Retrouvez le compte rendu complet et ses illustrations au format PDF :
 Croquer la pomme.pdf

Le journal de bord en Ouzbékistan : 3) L’un des derniers rideaux de fer de la planète

III. L’un des derniers rideaux de fer de la planète.
MERCREDI 14 JUILLET 2004 : De Samarcande à Termez.
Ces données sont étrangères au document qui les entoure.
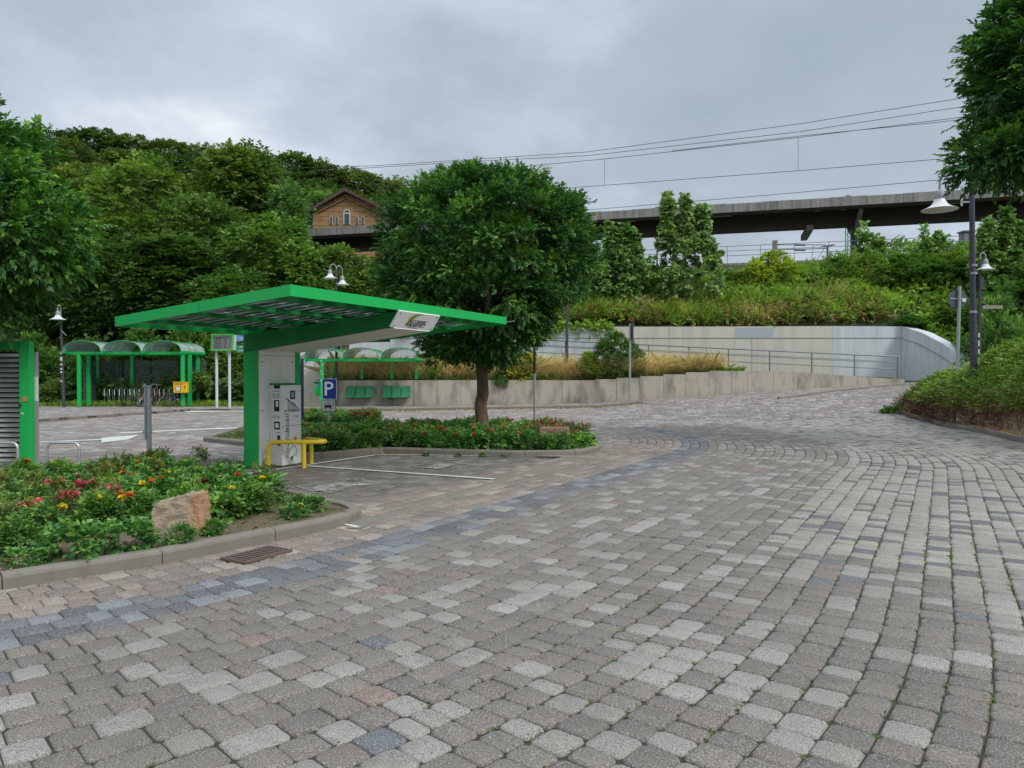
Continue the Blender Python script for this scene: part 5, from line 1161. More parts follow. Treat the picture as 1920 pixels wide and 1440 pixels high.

En ce 14 juillet, le départ est fixé à 7h30. Notre bus ne pouvant pas franchir les montagnes par la route acrobatique avec un col à 1788 m., nous partons vers le Sud en longeant la chaîne du Zeravchan. Le paysage se lit facilement. Au premier plan, se déploie un plateau de lœss non irrigué sur lequel les cultures pluviales sont possibles (200 mm/an). De nombreux bovins y pâturent et ont l’air d’y prospérer davantage que ceux que nous avions vu précédemment. Au second plan, nous apercevons un glacis d’accumulation de lœss sous la forme de collines érodées par les pluies. Sur ce glacis, la végétation est rare. Au pied du glacis, au débouché des rus, se développent des oasis sur les cônes de déjection avec une implantation humaine en petit village groupé. A l’arrière plan, les montagnes culminent, dans cette extrémité occidentale de la chaîne du Zeravchan à 2200 m. Cette chaîne est un batholite de granit porté en altitude et érodé, sur lequel il y a peu de végétation. Pour entamer cette longue journée de route, Pierre Gentelle tient, dans le bus, le micro sur les nomades et les sédentaires.